Mais les spectateurs eux ne le savent pas. Quant aux politiques et aux décisionnaires, ils n’ont pas vraiment notion de ce que représente la culture rock dans l’inconscient populaire. Tourné à l’arrache, dans un esprit très proche des pionniers de la SMAC attitude, Noisy Places porte ce patrimoine, cette mentalité. Et donne la parole à ceux de l’ombre qu’on n’interviewe pas, jamais, parce que ce ne sont pas des stars. Petits groupes, directeurs de salles ou de label, … leur témoignage est lourd de menaces pour l’avenir. Et plusieurs questions de se poser :
- peut-on concilier la hargne libertaire créatrice et sa régulation par les pouvoirs publics ?

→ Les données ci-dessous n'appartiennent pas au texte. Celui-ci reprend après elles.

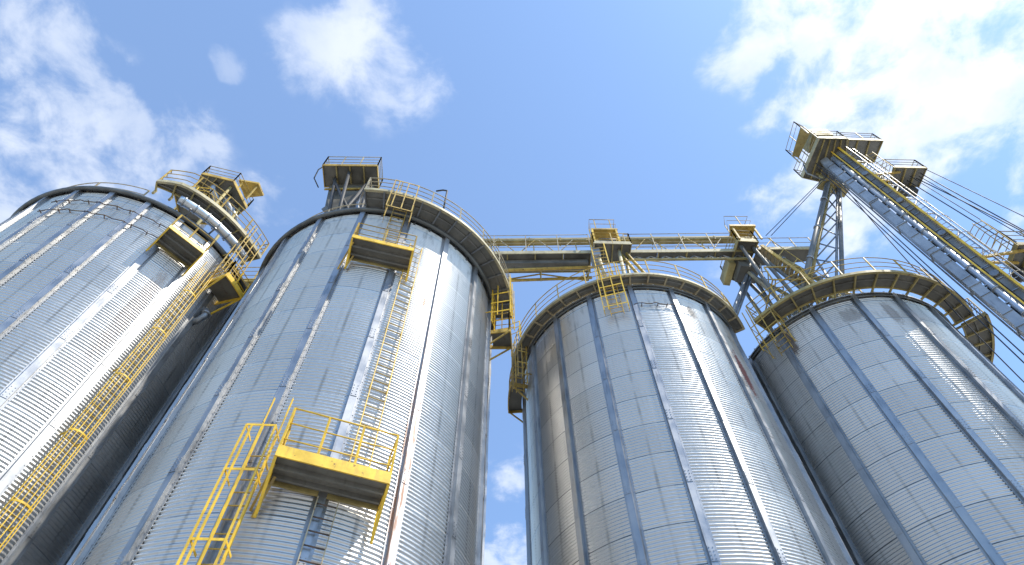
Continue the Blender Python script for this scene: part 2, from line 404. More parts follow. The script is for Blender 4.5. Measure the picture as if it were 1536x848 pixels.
# ------------------------------------------------------------------ rails
def rail_run(root, pts, h, r, mat, spacing=1.2, mids=1, posts=True, kick=False):
    """posts + top/mid rails following a floor polyline"""
    pts = [Vector(p) for p in pts]; n = len(pts); up = Vector((0, 0, h))
    root = MB().tube([p + up for p in pts], r, 6).build('railing', mat, root)
    for k in range(mids):
        f = (k + 1) / (mids + 1); MB().tube([p + up*f for p in pts], r*.8, 6).build('mid_rail', mat, root)
    if posts:
        d = [0]
        for i in range(1, n): d.append(d[-1] + (pts[i] - pts[i-1]).length)
        cnt = max(1, round(d[-1] / spacing)); 
        for k in range(cnt + 1):
            t = d[-1]*k/cnt; i = 1
            while i < n - 1 and d[i] < t: i += 1
            u = (t - d[i-1]) / max(1e-6, d[i] - d[i-1]); p = pts[i-1].lerp(pts[i], min(1, u))
            b = MB(); b.bar(p - Vector((0, 0, .02)), p + up*1.0, r*2.1, r*2.1); b.build('post', mat, root)

# ------------------------------------------------------------------ curved catwalks
def catwalk(c, t0, t1, r0, r1, z, label, mf, mr, md, bstep=10, edge_h=.16, post_step=1.25, mb=None, rails=2, rt0=None):
    R1 = r1 if callable(r1) else (lambda t: r1)
    tm = (t0 + t1) / 2
    root = thing('catwalk', label, 'catwalk', pol(c, RS + .02, tm, z - .05), 'curved catwalks round the silo tops')
    d = MB(); n = int((t1 - t0) / bstep)
    for k in range(n):                                     # deck plates with a slim joint between
        a, b_ = t0 + (t1 - t0)*k/n, t0 + (t1 - t0)*(k+1)/n
        d.arc(c, r0, lambda t: R1(t) - .012, a + .12, b_ - .12, z, z + .03, 4)
        d.arc(c, (r0 + R1(a))/2 - .03, (r0 + R1(a))/2 + .03, a + .3, b_ - .3, z - .06, z - .002, 4)
    d.build('deck', md, root)
    e = MB(); e.arc(c, lambda t: R1(t) - .01, lambda t: R1(t) + .025, t0, t1, z - edge_h*.55, z + edge_h*.45)
    e.arc(c, lambda t: R1(t) - .07, lambda t: R1(t) - .011, t0, t1, z - edge_h*.55, z - edge_h*.55 + .012)
    e.build('edge_beam', mf, root)
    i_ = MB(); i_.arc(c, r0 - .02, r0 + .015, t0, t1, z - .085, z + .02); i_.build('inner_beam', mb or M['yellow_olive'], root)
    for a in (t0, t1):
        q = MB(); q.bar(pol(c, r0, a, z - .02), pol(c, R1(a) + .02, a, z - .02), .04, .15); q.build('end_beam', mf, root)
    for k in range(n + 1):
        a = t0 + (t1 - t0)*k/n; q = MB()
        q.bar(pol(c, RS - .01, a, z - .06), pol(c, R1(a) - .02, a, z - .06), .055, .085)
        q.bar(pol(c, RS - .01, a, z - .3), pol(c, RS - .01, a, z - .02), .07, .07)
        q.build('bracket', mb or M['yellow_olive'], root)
    st = max(2, int((t1 - t0) / 3)); a0 = t0 if rt0 is None else rt0
    rail_run(root, [pol(c, R1(a0 + (t1 - a0)*k/st) - .03, a0 + (t1 - a0)*k/st, z + .06) for k in range(st + 1)], 1.05, .021, mr, post_step, rails)
    for a in (a0, t1): rail_run(root, [pol(c, r0 + .04, a, z + .06), pol(c, R1(a) - .03, a, z + .06)], 1.05, .021, mr, 2., rails, posts=False)
    return root
catwalk(C1, 294, 346, 4.68, lambda t: 5.2 if t > 304 else 4.9 + .3*(t - 294)/10, 23.45,
        'cream edged curved catwalk above the silver duct of the far left silo', M['cream'], M['yellow_worn'], M['deck'], 7.4, .17)
catwalk(C2, 272, 362, 4.68, 5.36, 22.6, 'curved catwalk on the large silo left of centre with pale cream outer edge', M['cream'], M['rail_grey'], M['deck_light'], 7.5, .15, mb=M['galv_dark'])
catwalk(C3, 174, 331, 4.6, 5.02, 22.6, 'long grey edged catwalk round the silo right of centre', M['cream'], M['yellow_worn'], M['deck_light'], 8.2, .12, mb=M['rail_grey'])
catwalk(C4, 216, 321, 4.76, 5.47, 22.6, 'olive edged catwalk with light slits on the far right silo', M['yellow_olive'], M['yellow_worn'], M['deck'], 8.1, .15)
catwalk(C4, 322.2, 352, 4.9, 5.84, 22.45, 'wider gapped walkway at the right end of the far right silo', M['yellow_olive'], M['rail_grey'], M['deck'], 6., .24)

# roof edge railings (left flanks of the two left silos)
for c, a0, a1, lab in ((C1, 226, 292, 'thin railing along the roof edge of the far left silo'), (C2, 196, 271, 'thin railing along the roof edge of the large silo left of centre')):
    t = thing('roof_railing', lab, 'railing', pol(c, 4.5, (a0 + a1)/2, 22.5), 'thin roof edge railings')
    rail_run(t, [pol(c, 4.5, a0 + (a1 - a0)*k/24, 22.46) for k in range(25)], .78, .02, M['rail_grey'], 1.5, 1)

# ------------------------------------------------------------------ small balconies on the walls
def balcony(c, tc, z, wid, dep, fas, label, mf, mr, md, rail_h=1.0, gap_left=0., arm=.75, mids=2):
    n = Vector((math.cos(R(tc)), math.sin(R(tc)), 0)); t = Vector((-n.y, n.x, 0)); zz_ = Vector((0, 0, 1))
    o = Vector((c[0], c[1], z)) + n*(RS + .03)
    root = thing('service_balcony', label, 'balcony', o - n*.02, 'yellow service balconies on the silo walls')
    P_ = lambda a, d, h=0.: o + t*a + n*d + zz_*h
    b = MB(); b.box(P_(-wid/2, .02, 0), t*wid, n*(dep - .03), zz_*.03); b.build('floor', md, root)
    for d in (.30, .66):
        j = MB(); j.bar(P_(-wid/2 + .03, dep*d, -.05), P_(wid/2 - .03, dep*d, -.05), .05, .10); j.build('joist', M['deck_light'], root)
    b = MB(); b.box(P_(-wid/2 - .02, dep - .008, -.06), t*(wid + .04), n*.03, zz_*fas); b.build('front_beam', mf, root)
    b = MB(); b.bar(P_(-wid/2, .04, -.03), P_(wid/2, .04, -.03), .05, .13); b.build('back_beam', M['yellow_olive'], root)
    for sgn in (-1, 1):
        a = sgn*(wid/2 - .0)
        q = MB(); q.bar(P_(a, -.02, -.0), P_(a, dep - .01, -.0), .035, .16); q.build('side_beam', mf, root)
        q = MB(); q.bar(P_(a, dep - .02, -.05), P_(a, .02, -.05 - arm), .055, .055); q.bar(P_(a, .01, -.12 - arm), P_(a, .01, .1), .06, .04)
        q.build('bracket', mf, root)
    front = [P_(-wid/2, dep - .03), P_(wid/2, dep - .03)]
    rail_run(root, front, rail_h, .019, mr, .75, mids)
    for sgn in (-1, 1):
        a = sgn*wid/2
        rail_run(root, [P_(a, .1), P_(a, dep - .03)], rail_h, .019, mr, 2., mids, posts=False)
        q = MB(); q.bar(P_(a, .12, 0), P_(a, .12, rail_h), .04, .04); q.build('post', mr, root)
    return root
def side_strut(root, c, a, b_):
    q = MB(); q.bar(a, b_, .045, .045); q.build('side_strut', M['yellow_worn'], root)
bal = balcony(C2, 291.5, 10.08, 2.15, .80, .27, 'bright yellow balcony low on the large silo left of centre', M['yellow'], M['yellow'], M['deck_light'], 1.25, arm=.7)
for (dd, zb) in ((5.25, 9.5), (4.9, 9.35)): side_strut(bal, C2, pol(C2, dd, 279.9, 10.0), pol(C2, 4.52, 276.0 + (5.25 - dd)*3, zb))
bal = balcony(C2, 285.6, 18.85, 1.85, .80, .17, 'dusty yellow balcony high on the large silo left of centre', M['yellow'], M['yellow_worn'], M['deck'], 1.0, arm=.45)
for (dd, zb, tb) in ((5.25, 18.2, 270.6), (4.8, 18.4, 273.2)): side_strut(bal, C2, pol(C2, dd, 276.0, 18.8), pol(C2, 4.52, tb, zb))
balcony(C1, 319.0, 20.5, 1.32, .86, .17, 'yellow balcony beside the long ladder near the top of the far left silo', M['yellow'], M['yellow_worn'], M['deck'], .95, arm=.5)

# ------------------------------------------------------------------ ladders
def ladder(c, tc, r, z0, z1, wid, label, mat, cage=None, hoops=(), cz0=None, cz1=None, group=None, straps=5, rr=.016, cw=None, shape='round', ext=0., rails=True, mr=None, sw=.035):
    n = Vector((math.cos(R(tc)), math.sin(R(tc)), 0)); t = Vector((-n.y, n.x, 0)); up = Vector((0, 0, 1))
    o = Vector((c[0], c[1], 0)); P_ = lambda a, q, z: o + t*a + n*q + up*z
    root = thing('caged_ladder' if cage else 'ladder', label, 'ladder', P_(0, r, z0), group)
    for sgn in (-1, 1):
        b = MB(); b.bar(P_(sgn*wid/2, r, z0), P_(sgn*wid/2, r, z1 + ext), .02, .045, up=n); b.build('rail', mat, root)
    rm = MB(); rm.tube([-t*wid/2, t*wid/2], .015, 6); me = rm.mesh('rung', mr or mat)
    nr = int((z1 - z0) / .3)
    for k in range(nr):
        q = bpy.data.objects.new('rung', me); COL.objects.link(q); q.parent = root
        q.location = P_(0, r, z0 + .15 + .3*k) - root.location
    z = z0 + .6
    while z < z1:
        for sgn in (-1, 1):
            q = MB(); q.bar(P_(sgn*wid/2, RS - .01, z), P_(sgn*wid/2, r, z), .03, .03); q.build('standoff', mat, root)
        z += 2.4
    if cage:
        cw = cw or wid*.75
        def loop(z):
            if shape == 'rect': return [P_(-cw, r, z), P_(-cw, cage, z), P_(cw, cage, z), P_(cw, r, z)]
            k = 12; mid = (cage + r)/2
            pts = [P_(-wid/2, r, z)]
            for i in range(k + 1):
                a = math.pi*(1.0 - i/k); pts.append(P_(cw*math.cos(a)*1.0, r + .1 + (cage - r - .1)*math.sin(a), z))
            return pts + [P_(wid/2, r, z)]
        for z in hoops:
            L = loop(z); b = MB()
            for i in range(len(L) - 1): b.bar(L[i], L[i+1], .012, .05)
            b.build('hoop', mat, root)
        L = loop(0.); idx = [1, 2] if shape == 'rect' else [3, 5, 7, 9, 11][:straps]
        base = [L[i] for i in idx]
        if shape == 'rect': base = [P_(-cw, cage, 0), P_(-cw*.62, cage, 0), P_(cw*.15, cage, 0), P_(cw, cage, 0), P_(cw, r + .25, 0), P_(-cw, r + .25, 0)]
        for p in base:
            b = MB(); b.bar(p + up*(cz0 or z0), p + up*(cz1 or z1), sw, .014 if shape != 'rect' else .03, up=n); b.build('strap', mat, root)
    return root
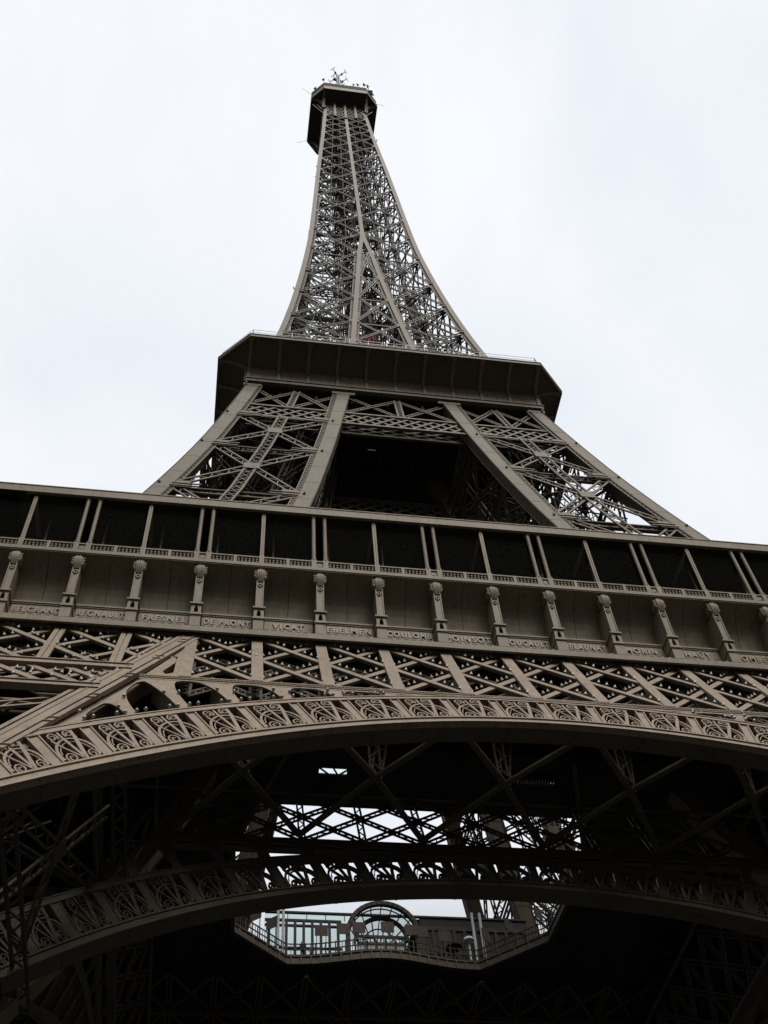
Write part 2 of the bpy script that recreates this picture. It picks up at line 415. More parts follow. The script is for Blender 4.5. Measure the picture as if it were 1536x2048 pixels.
def truss(pl, fine):
    """X lattice between first floor and arch, plates of the spandrels"""
    b = MB(); b2 = MB(); sp = MB()
    if pl.inner: zt, zb, zc0, zc1 = 50.4, 44.9, 44.3, 45.0
    else: zt, zb, zc0, zc1 = 50.55, 43.35, 42.82, 43.35
    n = pl.n; back = np.array([0, 1.0, 0])
    mid_ok = lambda x, z: abs(x) < min(ribx(z) - 0.5, 5 * sF if not pl.inner else 99)
    leg_ok = lambda x, z: ribx(z) + 0.5 < abs(x) < W(z) - 1.1
    def member(x0, z0, x1, z1, w, o, keep, lamp=True, segs=4):
        c = clipseg(x0, z0, x1, z1, keep)
        if c is None: return
        p, q = pl.p(c[0], c[1], o), pl.p(c[2], c[3], o)
        if pl.inner: b.girder(p, q, n, w * 1.4, 0.12, 0.10, 0.06, 0.5)
        else:
            b.bar(p, q, n, w, 0.10)
            b.bar(p - n * 0.12, q - n * 0.12, n, 0.06, 0.2)
            b2.girder(p + back * 1.15, q + back * 1.15, n, 0.62, 0.10, 0.13, 0.06, 0.55, True)
            if lamp: lamps_on(p, q, n, max(1, int(round(np.linalg.norm(q - p) / 2.55))))
    K = range(-9, 10)
    for k in K:
        x = k * sF
        for sgn, o in ((1, 0.03), (-1, -0.075)):
            member(x, zt, x + sgn * 2 * sF, zb, 0.34, o, mid_ok)
            if not pl.inner: member(x, zt, x + sgn * 2 * (sF * 0.9), 44.5, 0.34, o, leg_ok)
        if abs(k) <= 5:
            ztk = zt if abs(k) < 5 else 49.3
            if pl.inner: b.girder(pl.p(x, zt, 0.1), pl.p(x, zb, 0.1), n, 0.45, 0.15, 0.10, 0.06, 0.6)
            else:
                b.bar(pl.p(x, ztk + .2, 0.06), pl.p(x, zb - .02, 0.06), n, 0.62, 0.14)
                for e in (-0.2, 0.2): b.bar(pl.p(x + e, ztk, -0.2), pl.p(x + e, zb, -0.2), n, 0.06, 0.4)
                b2.girder(pl.p(x, zt) + back * 1.2, pl.p(x, zb) + back * 1.2, n, 0.7, 0.1, 0.14, 0.06, 0.6, True)
        elif not pl.inner:
            c = clipseg(x, zt + .2, x, 44.5, leg_ok)
            if c:
                for e in (-0.17, 0.17):
                    b.bar(pl.p(c[0] + e, c[1], 0.06), pl.p(c[2] + e, c[3], 0.06), n, 0.26, 0.14)
                b.bar(pl.p(c[0], c[1], 0.0), pl.p(c[2], c[3], 0.0), n, 0.2, 0.1)
    # chords
    def chord(z0, z1, x0, x1, o, d=0.2):
        zm = (z0 + z1) / 2; b.bar(pl.p(x0, zm, o), pl.p(x1, zm, o), n, (z1 - z0) * 1.118, d)
    xr = ribx((zc0 + zc1) / 2) - 0.4
    chord(zt + .35, zt + 0.5, -W(zt) + .6, W(zt) - .6, -.1)
    chord(zc0, zc1, -xr, xr, 0.0, 0.10)
    if not pl.inner:
        for i, (e, w_) in enumerate(((zc1 - 0.06, .1), (zc1 - .34, .05))): b.bar(pl.p(-xr, e, 0.075), pl.p(xr, e, 0.075), n, w_, 0.05)
        nr = int(2 * xr / 0.19)              # rivet heads along the chord
        for i in range(nr):
            x = -xr + (i + .5) * 2 * xr / nr; b.bar(pl.p(x - .035, zc1 - .2, 0.075), pl.p(x + .035, zc1 - .2, 0.075), n, 0.07, 0.05)
        for sg in (-1, 1):
            for za, zb_ in ((43.75, 44.5), (40.7, 41.35)):
                zm = (za + zb_) / 2; xi, xo = ribx(zm) + .45, W(zm) - 1.0
                b.bar(pl.p(sg * xi, zm, 0.02), pl.p(sg * xo, zm, 0.02), n, (zb_ - za) * 1.118, 0.3)
                b.bar(pl.p(sg * xi, za + .05, 0.2), pl.p(sg * xo, za + .05, 0.2), n, 0.1, 0.1)
                b.bar(pl.p(sg * xi, zb_ - .05, 0.2), pl.p(sg * xo, zb_ - .05, 0.2), n, 0.1, 0.1)
            kp = lambda x, z: leg_ok(x, z) and 41.3 < z < 43.85
            for j in range(14):
                x = sg * (17 + j * 1.84)
                for dx in (3.4, -3.4):
                    c = clipseg(x, 43.85, x + dx, 41.2, kp)
                    if c:
                        p, q = pl.p(c[0], c[1], 0.03 if dx > 0 else -.05), pl.p(c[2], c[3], 0.03 if dx > 0 else -.05)
                        b.bar(p, q, n, 0.34, 0.10); lamps_on(p, q, n, 1)
    # spandrel plates: one per bay, with its round-topped opening
    for X0, X1 in zip(POSTS[:-1], POSTS[1:]):
        A = np.array([-1, -.80, -.7999, -.78, -.74, -.68, -.6, -.5, -.4, -.2, 0, .2, .4, .5, .6, .68, .74, .78, .7999, .80, 1]); rows = []
        lo_, hi_ = [], []
        for a in A:
            X = (X0 + X1) / 2 + a * (X1 - X0) / 2
            f = 1.16
            while f < 4:
                q = pl.at2(X, f)
                lim = q[1] > zc0 + 0.02
                if lim or abs(q[0]) > ribx(q[1]) - 0.66: break
                f += 0.02
            fb = max(f, 1.165)
            room = fb - 1.16
            aa = a / 0.8
            if abs(a) < 0.8 and room > 0.07:
                scale_ = 3.1
                hgt = max(0.0, min(room - 0.01, max(room * 0.7, room - (0.02 if lim else 0.10) / scale_)))
                h = 1.16 + hgt * (max(0.0, 1 - abs(aa) ** 3.4)) ** 0.45 * (1.0 if hgt > 0 else 0)
                h = min(h, fb - 0.008)
            else: h = 1.16
            lo_.append((X, h)); hi_.append((X, fb))
        for o0, o1, mb in ((-0.95, 0.035, sp),):
            fr = np.array([[pl.at(X, f, o1) for X, f in row] for row in (lo_, hi_)])
            bk = np.array([[pl.at(X, f, o1) + back * 0.12 for X, f in row] for row in (lo_, hi_)])
            mb.slab(fr, bk)
        hmax = max(h for _, h in lo_)
        if not pl.inner and hmax > 1.22:
            for a in (-.86, .86):
                X = (X0 + X1) / 2 + a * (X1 - X0) / 2; fb_ = np.interp(a, A, [f for _, f in hi_])
                p, q = pl.at(X, 1.19, -.3), pl.at(X, fb_, -.3)
                if np.linalg.norm(q - p) > .3: sp.bar(p + back * .35, q + back * .35, n, .07, 1.15)
        if not pl.inner and hmax > 1.35:
            for a in (-0.78, 0.78, -0.45, 0.45, -.74, .74):
                X = (X0 + X1) / 2 + a * (X1 - X0) / 2
                LAMPS.append((pl.at(X, 1.24 if abs(a) != .74 else (1.24 + hmax) / 2, 0.12), np.array([0, 0, 1.0])))
    # corner plate between the leg rib and the first upright, with a rounded triangular opening
    if not pl.inner:
        for sg in (-1, 1):
            xa = 5 * sF + .25; L1, H1, H2, R1 = [], [], [], []
            zs = np.concatenate([np.linspace(zc1 - .01, 43.72, 3), np.linspace(43.721, 46.6, 12), np.linspace(46.601, zt, 5)])
            for z in zs:
                xo = max(ribx(z) - 0.5, xa + .02); L1.append((xa, z)); R1.append((xo, z))
                if 43.7205 < z < 46.6005:
                    a_, b_ = xa + .35, xo - .55
                    t = (z - 43.72) / 2.88
                    r1 = .35 * max(0, 1 - t / .12) ** 2 + .35 * max(0, 1 - (1 - t) / .12) ** 2
                    a_, b_ = min(a_ + r1, (xa + xo) / 2), max(b_ - r1 - .5 * max(0, 1 - t / .15) ** 2, a_ + r1 + .02)
                else: a_ = b_ = (xa + xo) / 2
                H1.append((a_, z)); H2.append((b_, z))
            for row in ((L1, H1), (H2, R1)):
                fr = np.array([[pl.p(sg * x, z, 0.032) for x, z in r_] for r_ in row])
                sp.slab(fr, fr + back * 0.5)
            # the leg rib as it shows on this face: raised flats and edge angles
            for e, w_, o_, d_ in ((0, .44, .10, .16), (.46, .26, .06, .2), (-.50, .26, .06, .2), (.27, .05, .16, .1), (-.28, .05, .16, .1)):
                b.bar(pl.p(sg * (ribx(22) + e), 22, o_), pl.p(sg * (ribx(50.5) + e), 50.5, o_), n, w_, d_)
            for z in np.arange(24, 50, 3.1):
                for d_ in (0, .42): b.bar(pl.p(sg * (ribx(z + d_) - .23), z + d_, .2), pl.p(sg * (ribx(z + d_) + .23), z + d_, .2), n, .045, .05)
            for e, w_, o_ in ((1.0, .22, .02),):
                b.bar(pl.p(sg * (ribx(22) + e), 22, o_), pl.p(sg * (ribx(50.0) + e), 50.0, o_), n, w_, .12)
    return b, b2, sp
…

- tenues qu’elles sont par les décisionnaires politiques, les SMAC vont-elles pouvoir rester des lieux de création et d’innovation, renouvelant ainsi le tissu de la scène musique française avec de jeunes talents ?
- où ces groupes émergents vont-ils trouver refuge pour créer et évoluer si les SMAC disparaissent ?
Des questions parmi tant d’autres, et on s’étonne à peine que ce soient des passionnés amateurs qui les relaient en place des média. Il semblerait du reste que ça marche : une autre projo est prévue à Paris, au chaud cette fois-ci, et espérons-le avec des décisionnaires dans la salle. Quant au format adopté, il s’adapte à une diffusion internet, et trouverait parfaitement sa dimension dans une websérie par ewemple. Affaire à suivre donc. Avec en tête cette petite histoire : un jour, dans les années 70, une nana nommée Sue Rynski a pris son appareil photo et a commencé à photographier les concerts punk de la scène de Detroit, plus spécifiquement un groupe nommé Destroy all monsters. Une passionnée, dingue de leur musique, la vivant dans ses tripes, alternant clichés et pogos furieux pendant les sets. Aujourd’hui les photos de cette désormais artiste reconnue, sont les seuls témoignages de cette tornade créative aussi formidable qu’éphémère.
C’était fait à la won again, avec deux bouts de ficelles, un grand n’importe quoi. Mais c’est resté. Et c’est entré dans nos mémoires pour faire l’Histoire. A méditer quand vous verrez Noisy Places.